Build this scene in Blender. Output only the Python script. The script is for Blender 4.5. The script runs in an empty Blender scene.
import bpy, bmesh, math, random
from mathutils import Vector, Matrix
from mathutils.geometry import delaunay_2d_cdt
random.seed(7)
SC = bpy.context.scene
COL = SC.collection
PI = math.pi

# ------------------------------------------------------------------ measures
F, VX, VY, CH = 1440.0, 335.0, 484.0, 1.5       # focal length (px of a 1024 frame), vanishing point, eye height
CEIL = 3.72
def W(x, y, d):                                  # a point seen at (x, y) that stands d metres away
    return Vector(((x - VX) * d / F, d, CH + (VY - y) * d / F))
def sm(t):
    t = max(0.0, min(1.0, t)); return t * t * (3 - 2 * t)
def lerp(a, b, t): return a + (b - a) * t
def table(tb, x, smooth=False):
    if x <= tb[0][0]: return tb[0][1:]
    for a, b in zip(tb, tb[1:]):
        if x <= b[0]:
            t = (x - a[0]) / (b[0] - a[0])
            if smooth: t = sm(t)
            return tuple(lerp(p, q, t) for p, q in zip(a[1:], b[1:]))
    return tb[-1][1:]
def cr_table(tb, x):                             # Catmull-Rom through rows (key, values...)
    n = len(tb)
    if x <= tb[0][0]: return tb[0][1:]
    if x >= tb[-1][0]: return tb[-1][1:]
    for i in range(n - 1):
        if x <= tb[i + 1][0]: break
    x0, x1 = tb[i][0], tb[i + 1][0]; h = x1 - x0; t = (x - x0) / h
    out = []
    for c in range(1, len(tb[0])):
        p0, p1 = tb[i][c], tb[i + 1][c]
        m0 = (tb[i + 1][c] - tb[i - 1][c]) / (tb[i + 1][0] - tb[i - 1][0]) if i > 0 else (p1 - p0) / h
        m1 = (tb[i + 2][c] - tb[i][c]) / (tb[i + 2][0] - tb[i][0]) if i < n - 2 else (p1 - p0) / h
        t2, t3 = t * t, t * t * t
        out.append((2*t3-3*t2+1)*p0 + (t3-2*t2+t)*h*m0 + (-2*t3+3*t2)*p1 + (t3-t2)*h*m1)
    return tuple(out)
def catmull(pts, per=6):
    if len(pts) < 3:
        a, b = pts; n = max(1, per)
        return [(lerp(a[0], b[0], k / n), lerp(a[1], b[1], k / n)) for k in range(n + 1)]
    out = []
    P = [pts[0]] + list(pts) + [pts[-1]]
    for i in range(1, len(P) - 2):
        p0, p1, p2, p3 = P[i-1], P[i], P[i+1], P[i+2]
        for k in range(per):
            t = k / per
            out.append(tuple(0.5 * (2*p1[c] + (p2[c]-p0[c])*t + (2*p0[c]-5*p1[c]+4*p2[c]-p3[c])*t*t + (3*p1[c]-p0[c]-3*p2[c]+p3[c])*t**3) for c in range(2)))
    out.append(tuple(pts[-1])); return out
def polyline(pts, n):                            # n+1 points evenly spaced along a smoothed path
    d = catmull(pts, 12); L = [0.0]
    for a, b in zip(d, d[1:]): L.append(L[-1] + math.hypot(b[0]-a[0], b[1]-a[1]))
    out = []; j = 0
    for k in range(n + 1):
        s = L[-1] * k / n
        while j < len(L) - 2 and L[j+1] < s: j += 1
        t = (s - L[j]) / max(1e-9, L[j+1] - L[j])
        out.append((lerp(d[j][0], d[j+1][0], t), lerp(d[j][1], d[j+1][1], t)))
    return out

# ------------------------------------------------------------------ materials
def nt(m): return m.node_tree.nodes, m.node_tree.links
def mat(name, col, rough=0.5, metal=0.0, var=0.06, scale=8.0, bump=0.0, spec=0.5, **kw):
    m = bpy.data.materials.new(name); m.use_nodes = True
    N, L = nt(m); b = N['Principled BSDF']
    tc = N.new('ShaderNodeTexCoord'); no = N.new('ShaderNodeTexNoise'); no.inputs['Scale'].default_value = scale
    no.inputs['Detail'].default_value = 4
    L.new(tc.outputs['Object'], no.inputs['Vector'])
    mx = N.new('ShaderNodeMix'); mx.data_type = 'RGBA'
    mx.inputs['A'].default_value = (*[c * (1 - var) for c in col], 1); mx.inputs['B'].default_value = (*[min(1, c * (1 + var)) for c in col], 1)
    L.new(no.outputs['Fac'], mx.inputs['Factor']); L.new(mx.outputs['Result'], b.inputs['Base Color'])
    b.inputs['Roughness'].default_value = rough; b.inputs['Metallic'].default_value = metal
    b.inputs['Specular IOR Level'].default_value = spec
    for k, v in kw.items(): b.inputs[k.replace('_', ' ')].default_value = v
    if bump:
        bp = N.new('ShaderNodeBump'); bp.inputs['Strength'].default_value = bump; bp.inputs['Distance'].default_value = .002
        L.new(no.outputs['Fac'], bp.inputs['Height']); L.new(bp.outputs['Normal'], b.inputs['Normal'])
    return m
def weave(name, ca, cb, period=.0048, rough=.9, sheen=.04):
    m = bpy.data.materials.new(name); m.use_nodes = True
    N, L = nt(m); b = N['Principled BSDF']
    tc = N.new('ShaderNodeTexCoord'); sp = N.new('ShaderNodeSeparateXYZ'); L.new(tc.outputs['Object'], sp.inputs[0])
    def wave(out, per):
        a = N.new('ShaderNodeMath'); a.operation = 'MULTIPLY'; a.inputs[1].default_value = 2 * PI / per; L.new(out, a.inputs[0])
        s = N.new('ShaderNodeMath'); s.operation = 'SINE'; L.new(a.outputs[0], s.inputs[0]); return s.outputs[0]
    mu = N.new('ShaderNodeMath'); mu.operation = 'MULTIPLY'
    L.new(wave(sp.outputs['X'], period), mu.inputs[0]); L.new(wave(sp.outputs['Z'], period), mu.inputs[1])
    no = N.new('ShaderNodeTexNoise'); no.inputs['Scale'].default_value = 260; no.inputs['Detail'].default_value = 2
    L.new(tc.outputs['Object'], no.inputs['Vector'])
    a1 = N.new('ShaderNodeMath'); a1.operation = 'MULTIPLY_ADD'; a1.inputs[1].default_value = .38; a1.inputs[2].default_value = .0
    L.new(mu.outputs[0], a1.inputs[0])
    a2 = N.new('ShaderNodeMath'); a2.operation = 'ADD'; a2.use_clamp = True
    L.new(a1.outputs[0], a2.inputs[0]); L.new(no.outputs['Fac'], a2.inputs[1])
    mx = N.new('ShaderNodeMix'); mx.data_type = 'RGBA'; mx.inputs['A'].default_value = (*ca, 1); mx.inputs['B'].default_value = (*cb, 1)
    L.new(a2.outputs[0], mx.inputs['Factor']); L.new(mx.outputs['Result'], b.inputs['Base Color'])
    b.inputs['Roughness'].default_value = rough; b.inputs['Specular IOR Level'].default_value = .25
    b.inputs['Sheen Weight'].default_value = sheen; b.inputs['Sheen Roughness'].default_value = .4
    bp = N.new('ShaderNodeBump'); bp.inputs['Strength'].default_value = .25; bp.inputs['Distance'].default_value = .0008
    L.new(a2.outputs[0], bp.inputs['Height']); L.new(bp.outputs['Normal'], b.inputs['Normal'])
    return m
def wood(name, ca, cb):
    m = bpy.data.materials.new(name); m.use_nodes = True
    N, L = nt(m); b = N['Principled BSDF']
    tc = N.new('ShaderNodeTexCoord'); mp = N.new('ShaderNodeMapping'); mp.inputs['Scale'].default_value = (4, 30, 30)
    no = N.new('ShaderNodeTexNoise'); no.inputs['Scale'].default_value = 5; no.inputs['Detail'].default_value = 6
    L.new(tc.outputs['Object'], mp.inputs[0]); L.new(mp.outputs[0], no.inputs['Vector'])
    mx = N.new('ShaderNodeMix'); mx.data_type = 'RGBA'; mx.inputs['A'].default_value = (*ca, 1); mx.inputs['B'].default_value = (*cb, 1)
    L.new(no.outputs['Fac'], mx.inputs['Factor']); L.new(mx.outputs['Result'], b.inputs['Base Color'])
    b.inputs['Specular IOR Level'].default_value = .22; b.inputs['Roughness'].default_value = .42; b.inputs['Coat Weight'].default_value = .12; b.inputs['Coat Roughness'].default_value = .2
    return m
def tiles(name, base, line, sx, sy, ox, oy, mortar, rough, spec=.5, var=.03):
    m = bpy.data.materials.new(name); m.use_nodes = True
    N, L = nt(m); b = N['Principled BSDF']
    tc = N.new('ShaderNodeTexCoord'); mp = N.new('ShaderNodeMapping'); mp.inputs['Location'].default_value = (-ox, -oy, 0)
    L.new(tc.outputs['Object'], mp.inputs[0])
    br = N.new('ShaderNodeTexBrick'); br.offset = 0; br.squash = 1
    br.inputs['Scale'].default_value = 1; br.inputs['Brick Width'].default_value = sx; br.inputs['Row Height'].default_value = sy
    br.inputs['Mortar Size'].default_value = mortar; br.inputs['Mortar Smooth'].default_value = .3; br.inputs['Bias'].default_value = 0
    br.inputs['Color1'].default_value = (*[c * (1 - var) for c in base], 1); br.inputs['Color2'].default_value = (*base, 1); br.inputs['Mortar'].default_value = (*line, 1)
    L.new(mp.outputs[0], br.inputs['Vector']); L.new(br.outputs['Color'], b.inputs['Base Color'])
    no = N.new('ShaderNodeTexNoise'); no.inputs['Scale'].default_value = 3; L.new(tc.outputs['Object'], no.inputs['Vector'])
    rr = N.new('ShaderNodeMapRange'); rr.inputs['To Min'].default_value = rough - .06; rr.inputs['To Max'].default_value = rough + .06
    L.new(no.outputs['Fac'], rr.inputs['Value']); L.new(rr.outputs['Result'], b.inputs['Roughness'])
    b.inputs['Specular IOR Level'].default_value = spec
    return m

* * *

* _WHAT IS ASKED_:
Print only the lines from the top of the data above down to the line holding "PI = math.pi", inclusive.

* _TASK SOLUTION_:
Build this scene in Blender. Output only the Python script. The script is for Blender 4.5. The script runs in an empty Blender scene.
import bpy, bmesh, math, random
from mathutils import Vector, Matrix
from mathutils.geometry import delaunay_2d_cdt
random.seed(7)
SC = bpy.context.scene
COL = SC.collection
PI = math.pi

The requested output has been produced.